The states argued that NIL rules had to be suspended immediately because recruits are losing leverage without the ability to negotiate their fair market value in the NIL space and that UT's reputation is stained by the NCAA's unfair investigation focused on NIL rules enforcement.

“If UT is punished with bowl bans or players sitting out games, that is irreparable harm.

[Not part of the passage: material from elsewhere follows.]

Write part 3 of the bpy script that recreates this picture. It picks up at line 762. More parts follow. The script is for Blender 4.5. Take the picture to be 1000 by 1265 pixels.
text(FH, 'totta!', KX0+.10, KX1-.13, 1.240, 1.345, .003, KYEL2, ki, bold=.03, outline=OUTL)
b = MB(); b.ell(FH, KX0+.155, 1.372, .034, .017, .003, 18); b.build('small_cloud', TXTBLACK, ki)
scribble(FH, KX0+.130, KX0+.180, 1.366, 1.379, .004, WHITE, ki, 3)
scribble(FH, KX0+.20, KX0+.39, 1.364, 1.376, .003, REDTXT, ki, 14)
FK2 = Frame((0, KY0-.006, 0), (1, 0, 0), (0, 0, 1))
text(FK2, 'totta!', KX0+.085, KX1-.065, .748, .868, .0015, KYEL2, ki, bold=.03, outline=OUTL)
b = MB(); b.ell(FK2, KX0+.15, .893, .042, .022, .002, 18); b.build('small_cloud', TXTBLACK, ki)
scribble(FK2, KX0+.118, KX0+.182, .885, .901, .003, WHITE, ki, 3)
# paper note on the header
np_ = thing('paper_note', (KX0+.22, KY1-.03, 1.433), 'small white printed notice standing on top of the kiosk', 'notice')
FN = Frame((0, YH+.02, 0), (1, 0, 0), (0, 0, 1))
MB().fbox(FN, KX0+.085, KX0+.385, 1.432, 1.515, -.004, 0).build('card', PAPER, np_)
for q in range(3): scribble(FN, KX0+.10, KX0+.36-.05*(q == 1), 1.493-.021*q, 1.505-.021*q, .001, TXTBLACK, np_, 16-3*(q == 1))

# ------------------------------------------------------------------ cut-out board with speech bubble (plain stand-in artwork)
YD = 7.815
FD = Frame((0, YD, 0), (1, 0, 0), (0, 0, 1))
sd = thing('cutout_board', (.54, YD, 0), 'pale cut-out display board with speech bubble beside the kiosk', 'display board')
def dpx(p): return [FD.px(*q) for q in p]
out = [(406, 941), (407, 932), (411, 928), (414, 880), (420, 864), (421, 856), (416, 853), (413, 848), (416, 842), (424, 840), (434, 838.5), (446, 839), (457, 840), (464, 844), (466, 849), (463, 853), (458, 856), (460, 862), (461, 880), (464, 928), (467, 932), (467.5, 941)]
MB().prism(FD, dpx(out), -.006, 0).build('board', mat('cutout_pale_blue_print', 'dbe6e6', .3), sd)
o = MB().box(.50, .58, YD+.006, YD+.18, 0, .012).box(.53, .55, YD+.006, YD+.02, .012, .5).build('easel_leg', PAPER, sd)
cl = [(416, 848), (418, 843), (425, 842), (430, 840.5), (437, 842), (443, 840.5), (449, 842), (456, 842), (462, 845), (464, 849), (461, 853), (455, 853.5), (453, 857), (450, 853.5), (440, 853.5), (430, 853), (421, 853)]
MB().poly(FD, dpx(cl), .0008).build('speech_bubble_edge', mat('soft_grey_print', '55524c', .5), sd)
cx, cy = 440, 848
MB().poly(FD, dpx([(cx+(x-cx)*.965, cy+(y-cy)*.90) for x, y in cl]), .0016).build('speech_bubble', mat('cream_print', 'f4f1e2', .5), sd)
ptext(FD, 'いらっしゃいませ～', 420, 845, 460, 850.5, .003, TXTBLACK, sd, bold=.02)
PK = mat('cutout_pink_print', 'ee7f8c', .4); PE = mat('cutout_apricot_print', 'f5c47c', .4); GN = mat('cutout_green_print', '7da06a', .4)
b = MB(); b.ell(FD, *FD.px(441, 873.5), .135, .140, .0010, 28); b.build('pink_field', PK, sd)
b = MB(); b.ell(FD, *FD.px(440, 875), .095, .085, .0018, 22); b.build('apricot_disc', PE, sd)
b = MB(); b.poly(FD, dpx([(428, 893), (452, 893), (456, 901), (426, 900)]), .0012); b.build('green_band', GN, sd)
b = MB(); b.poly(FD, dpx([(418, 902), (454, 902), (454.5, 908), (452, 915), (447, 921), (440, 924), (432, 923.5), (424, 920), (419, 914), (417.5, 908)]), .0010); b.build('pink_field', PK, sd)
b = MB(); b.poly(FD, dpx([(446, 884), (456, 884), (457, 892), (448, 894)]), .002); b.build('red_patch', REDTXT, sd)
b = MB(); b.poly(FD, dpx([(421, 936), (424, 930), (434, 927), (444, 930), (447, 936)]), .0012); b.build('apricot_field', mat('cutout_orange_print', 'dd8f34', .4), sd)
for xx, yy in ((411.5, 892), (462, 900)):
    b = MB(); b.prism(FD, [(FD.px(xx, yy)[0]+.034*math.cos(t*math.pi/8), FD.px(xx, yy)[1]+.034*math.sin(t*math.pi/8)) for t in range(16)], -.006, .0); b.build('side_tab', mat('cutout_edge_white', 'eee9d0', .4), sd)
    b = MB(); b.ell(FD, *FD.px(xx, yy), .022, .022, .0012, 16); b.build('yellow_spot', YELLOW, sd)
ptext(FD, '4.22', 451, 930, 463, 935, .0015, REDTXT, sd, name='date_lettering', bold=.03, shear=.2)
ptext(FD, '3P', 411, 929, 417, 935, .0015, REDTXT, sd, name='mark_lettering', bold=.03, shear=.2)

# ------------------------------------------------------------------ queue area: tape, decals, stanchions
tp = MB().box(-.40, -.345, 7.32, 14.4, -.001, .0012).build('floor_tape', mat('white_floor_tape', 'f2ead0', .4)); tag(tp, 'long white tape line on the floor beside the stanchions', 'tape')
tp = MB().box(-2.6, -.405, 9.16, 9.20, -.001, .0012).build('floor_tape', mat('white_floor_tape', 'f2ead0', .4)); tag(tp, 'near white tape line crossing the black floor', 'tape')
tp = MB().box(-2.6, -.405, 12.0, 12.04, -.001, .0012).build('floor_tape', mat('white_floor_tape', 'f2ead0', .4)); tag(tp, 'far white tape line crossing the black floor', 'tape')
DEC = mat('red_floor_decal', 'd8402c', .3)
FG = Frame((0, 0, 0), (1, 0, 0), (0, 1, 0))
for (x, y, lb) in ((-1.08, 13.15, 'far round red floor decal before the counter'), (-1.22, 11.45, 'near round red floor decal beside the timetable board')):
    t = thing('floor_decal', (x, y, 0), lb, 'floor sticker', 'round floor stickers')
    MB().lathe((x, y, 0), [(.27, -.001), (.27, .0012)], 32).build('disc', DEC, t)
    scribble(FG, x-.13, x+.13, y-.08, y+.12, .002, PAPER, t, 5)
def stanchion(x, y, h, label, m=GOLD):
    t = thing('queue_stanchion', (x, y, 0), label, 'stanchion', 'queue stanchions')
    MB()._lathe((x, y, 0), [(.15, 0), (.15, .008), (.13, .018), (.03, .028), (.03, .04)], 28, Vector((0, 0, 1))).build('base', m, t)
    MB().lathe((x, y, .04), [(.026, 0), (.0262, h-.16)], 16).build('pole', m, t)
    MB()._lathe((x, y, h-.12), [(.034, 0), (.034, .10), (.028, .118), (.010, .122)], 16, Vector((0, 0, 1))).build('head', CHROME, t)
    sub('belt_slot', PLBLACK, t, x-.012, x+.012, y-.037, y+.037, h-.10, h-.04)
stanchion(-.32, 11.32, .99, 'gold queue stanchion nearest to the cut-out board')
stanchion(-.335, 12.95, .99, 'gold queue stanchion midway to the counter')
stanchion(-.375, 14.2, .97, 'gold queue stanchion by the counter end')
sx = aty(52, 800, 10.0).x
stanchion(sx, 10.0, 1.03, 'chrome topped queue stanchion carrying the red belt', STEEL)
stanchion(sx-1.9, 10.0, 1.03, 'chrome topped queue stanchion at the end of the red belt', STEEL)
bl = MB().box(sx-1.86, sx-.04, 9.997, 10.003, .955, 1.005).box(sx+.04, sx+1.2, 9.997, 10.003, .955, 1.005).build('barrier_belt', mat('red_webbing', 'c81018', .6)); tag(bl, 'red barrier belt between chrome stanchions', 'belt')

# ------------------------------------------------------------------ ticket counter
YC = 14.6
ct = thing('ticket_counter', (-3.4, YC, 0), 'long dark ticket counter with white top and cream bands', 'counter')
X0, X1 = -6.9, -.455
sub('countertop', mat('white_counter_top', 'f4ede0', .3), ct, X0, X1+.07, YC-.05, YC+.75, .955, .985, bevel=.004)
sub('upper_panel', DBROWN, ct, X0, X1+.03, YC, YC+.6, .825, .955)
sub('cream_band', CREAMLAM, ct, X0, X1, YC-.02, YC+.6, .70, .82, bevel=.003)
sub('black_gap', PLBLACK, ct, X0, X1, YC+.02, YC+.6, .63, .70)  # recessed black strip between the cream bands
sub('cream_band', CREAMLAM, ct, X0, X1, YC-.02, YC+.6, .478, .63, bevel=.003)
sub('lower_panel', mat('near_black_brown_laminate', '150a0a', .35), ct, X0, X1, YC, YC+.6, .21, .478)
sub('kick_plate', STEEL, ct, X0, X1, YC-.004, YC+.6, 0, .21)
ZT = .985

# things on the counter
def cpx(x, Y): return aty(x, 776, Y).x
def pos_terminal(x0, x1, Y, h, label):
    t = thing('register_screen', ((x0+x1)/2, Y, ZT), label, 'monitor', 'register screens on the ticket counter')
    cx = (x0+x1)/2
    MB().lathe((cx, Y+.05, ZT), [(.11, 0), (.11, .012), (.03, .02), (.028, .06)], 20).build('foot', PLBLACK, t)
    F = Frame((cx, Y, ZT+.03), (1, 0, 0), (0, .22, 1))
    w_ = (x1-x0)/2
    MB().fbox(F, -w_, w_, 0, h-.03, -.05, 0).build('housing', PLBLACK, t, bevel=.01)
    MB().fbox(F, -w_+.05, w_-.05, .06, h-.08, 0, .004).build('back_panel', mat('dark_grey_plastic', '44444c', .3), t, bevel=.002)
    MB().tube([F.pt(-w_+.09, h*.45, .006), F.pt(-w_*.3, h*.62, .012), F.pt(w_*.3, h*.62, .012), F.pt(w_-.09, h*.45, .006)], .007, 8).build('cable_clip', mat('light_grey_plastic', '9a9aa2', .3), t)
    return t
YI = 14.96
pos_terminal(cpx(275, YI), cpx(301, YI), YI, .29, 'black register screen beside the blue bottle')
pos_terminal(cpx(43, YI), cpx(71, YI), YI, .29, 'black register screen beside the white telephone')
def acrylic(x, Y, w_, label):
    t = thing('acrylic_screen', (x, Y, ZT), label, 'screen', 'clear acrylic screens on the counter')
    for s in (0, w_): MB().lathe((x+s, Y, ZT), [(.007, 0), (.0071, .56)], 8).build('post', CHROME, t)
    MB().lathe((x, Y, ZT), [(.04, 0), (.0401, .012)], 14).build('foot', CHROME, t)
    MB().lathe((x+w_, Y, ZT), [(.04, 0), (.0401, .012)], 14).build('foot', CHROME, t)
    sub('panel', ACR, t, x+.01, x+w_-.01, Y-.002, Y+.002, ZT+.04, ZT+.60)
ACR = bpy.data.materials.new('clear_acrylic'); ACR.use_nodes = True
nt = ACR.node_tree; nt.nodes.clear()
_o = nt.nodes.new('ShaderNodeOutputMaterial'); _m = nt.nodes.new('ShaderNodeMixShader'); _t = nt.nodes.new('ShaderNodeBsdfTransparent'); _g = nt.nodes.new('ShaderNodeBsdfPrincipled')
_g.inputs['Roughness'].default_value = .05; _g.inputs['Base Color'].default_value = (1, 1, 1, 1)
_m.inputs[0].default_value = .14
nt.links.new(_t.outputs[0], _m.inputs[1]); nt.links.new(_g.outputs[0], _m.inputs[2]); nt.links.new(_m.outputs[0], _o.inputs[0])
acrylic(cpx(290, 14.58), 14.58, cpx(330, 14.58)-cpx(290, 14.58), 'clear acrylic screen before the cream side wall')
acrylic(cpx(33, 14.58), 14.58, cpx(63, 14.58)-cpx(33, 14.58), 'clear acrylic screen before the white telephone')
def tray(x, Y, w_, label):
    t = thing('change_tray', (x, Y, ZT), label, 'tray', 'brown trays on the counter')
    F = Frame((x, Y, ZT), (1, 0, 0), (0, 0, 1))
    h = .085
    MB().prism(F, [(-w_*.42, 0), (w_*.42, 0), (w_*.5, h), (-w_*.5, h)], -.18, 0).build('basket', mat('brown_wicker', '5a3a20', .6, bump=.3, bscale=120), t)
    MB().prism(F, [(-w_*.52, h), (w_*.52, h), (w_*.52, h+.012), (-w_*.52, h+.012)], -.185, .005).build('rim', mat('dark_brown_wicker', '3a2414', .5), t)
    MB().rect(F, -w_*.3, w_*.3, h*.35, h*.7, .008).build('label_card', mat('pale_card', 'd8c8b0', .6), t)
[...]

But the threat of irreparable harm is also harm," Cam Norris, a lawyer arguing on the states, told the judge during the preliminary injunction hearing on Feb. 13.

Corker, especially, agreed that's unfair for prospects to go through the recruiting process blindly without knowing their NIL earnings potential.

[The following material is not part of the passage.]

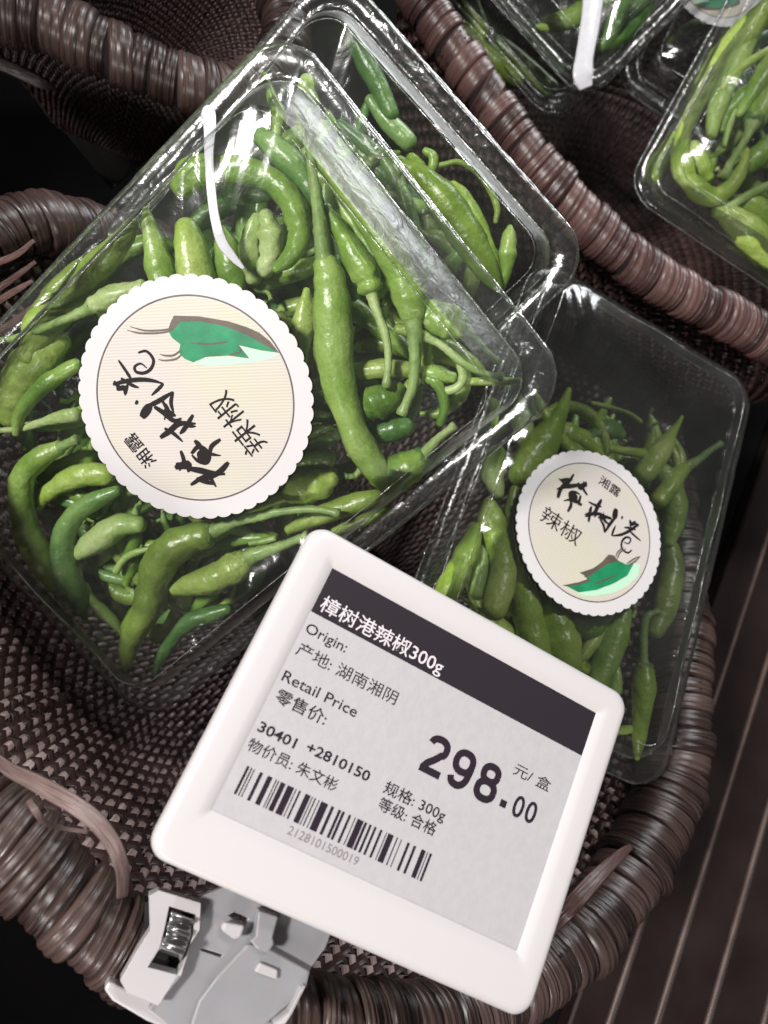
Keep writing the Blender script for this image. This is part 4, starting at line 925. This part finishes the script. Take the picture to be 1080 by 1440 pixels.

What it means for NCAA investigation into Tennessee football

This federal case and the NCAA’s investigation into Tennessee aren’t directly connected, but the prior impacts the latter.

With the injunction, the NCAA will have a difficult time enforcing the most serious charges regarding NIL. After all, it would be attempting to punish a school for breaking rules in the past that are unenforceable and potentially illegal in the present.

“Considering the evidence currently before the court, plaintiffs are likely to succeed on the merits of their claim under the Sherman Act (antitrust),” Corker wrote in his opinion in a denied temporary restraining order on Feb. 6.

The NCAA is investigating allegations that Tennessee broke NIL rules in multiple sports, including football, Knox News has learned. But the university has not received a notice of allegations, so there’s an opportunity for the NCAA to back off after this ruling.

But charging Tennessee with breaking NIL rules may not be the NCAA's only option. It could try to reinterpret alleged violations as breaking rules regarding only boosters, even if those boosters were acting on behalf of an NIL collective.

If so, the NCAA would be trying to thread a needle in its investigation into Tennessee. After all, Corker instructed the NCAA to stop restricting collectives, including boosters, from engaging in NIL negotiations.

In his order, Corker prohibited all NCAA employees from enforcing its NIL policy and bylaws "to the extent such authority prohibits student-athletes from negotiating compensation for NIL with any third-party entity, including but not limited to boosters or a collective of boosters, until a full and final decision."

The ball is now in the NCAA’s court about whether it wants to pursue its investigation into Tennessee and to attempt to preserve its NIL rules in the federal suit. Those decisions are separate but related because they deal with NIL rules.

"Turning upside down rules overwhelmingly supported by member schools will aggravate an already chaotic collegiate environment, further diminishing protections for student-athletes from exploitation,” the NCAA said in a statement. “The NCAA fully supports student-athletes making money from their name, image and likeness and is making changes to deliver more benefits to student-athletes, but an endless patchwork of state laws and court opinions make clear partnering with Congress is necessary to provide stability for the future of all college athletes."